Superconducting Magnetic Energy Storage Integrated Current-source DC/DC Converter for Voltage Stabilization and Power Regulation in DFIG-based DC Power Systems

Unpredictable power fluctuation and fault ride-through capability attract increased attention as two uncertain major factors in doubly-fed induction generators (DFIGs) integrated DC power system. Present solutions usually require complicated cooperation comprising multiple modules of energy storage, current control, and voltage stabilizer. To overcome the drawbacks of existing solutions, this paper proposes a superconducting magnetic energy storage (SMES) integrated current-source DC/DC converter (CSDC). It is mainly composed of a current-source back-to-back converter, and the SMES is tactfully embedded in series with the intermediate DC link.
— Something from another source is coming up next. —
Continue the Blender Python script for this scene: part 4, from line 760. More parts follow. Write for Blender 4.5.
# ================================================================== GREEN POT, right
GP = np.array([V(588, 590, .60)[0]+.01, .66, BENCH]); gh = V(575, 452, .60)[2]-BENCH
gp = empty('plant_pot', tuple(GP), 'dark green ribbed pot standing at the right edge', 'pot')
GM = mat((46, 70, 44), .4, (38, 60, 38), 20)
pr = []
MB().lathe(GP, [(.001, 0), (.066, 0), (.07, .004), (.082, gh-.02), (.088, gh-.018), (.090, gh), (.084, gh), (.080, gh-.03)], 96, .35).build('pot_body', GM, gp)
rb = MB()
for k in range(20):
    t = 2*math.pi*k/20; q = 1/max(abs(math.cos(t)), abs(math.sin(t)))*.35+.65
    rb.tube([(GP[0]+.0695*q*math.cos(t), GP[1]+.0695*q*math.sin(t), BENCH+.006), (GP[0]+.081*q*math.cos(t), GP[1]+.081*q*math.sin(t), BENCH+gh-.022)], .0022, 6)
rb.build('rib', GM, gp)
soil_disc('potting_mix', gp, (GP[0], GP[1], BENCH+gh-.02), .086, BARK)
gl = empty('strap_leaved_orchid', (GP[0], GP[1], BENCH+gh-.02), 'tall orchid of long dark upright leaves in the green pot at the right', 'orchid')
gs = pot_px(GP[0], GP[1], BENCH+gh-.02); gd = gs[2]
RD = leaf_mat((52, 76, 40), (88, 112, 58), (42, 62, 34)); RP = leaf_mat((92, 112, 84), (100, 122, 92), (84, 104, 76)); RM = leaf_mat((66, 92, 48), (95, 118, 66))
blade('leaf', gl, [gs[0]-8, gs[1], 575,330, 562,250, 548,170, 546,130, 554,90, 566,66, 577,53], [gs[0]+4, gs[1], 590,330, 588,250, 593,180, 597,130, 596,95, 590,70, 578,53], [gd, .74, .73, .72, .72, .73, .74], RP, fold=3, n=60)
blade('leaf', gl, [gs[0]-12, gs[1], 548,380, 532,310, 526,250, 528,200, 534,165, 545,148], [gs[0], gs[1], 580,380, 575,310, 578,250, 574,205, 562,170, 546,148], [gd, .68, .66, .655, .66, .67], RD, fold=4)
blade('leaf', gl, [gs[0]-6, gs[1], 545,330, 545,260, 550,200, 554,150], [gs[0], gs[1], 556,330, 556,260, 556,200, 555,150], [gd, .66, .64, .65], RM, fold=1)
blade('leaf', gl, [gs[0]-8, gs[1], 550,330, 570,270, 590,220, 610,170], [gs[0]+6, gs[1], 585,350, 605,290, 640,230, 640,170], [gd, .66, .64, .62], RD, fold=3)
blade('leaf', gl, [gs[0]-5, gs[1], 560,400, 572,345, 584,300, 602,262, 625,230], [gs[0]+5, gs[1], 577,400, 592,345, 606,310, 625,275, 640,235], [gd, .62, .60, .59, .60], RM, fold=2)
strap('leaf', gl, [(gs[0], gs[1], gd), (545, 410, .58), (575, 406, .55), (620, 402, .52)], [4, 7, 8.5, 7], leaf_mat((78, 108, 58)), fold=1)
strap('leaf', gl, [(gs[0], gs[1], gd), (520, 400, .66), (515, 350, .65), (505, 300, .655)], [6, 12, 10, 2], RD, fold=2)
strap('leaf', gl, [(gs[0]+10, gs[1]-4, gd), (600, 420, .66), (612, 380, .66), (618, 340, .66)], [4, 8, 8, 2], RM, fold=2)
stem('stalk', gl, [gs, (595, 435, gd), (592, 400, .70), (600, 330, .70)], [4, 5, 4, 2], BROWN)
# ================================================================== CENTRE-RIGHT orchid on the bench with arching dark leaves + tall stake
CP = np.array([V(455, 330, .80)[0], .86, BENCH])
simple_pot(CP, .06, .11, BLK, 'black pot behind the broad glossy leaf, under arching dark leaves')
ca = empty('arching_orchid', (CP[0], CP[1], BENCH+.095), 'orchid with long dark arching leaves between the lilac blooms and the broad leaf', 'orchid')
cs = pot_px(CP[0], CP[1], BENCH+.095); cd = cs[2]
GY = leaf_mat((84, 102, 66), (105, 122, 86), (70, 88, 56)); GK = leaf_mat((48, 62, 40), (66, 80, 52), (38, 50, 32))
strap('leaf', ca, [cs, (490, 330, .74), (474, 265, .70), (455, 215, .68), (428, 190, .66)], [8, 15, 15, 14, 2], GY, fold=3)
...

The proposed SMES-CSDC is installed in front of the DC-DFIG to carry out its dual abilities of load voltage stabilization under multi-farious transient disturbances and power regulation under wind speed variations. Compared with the existing DC protection devices, the SMES-CSDC is designed on the basis of unique current-type energy storage. It has the advantages of fast response, extensive compensation range, concise hardware structure, and straightforward control strategy. The feasibility of the SMES-CSDC is implemented via a scaled-down experiment, and its effectiveness for DC-DFIG protection is verified by a large-scale DC power system simulation.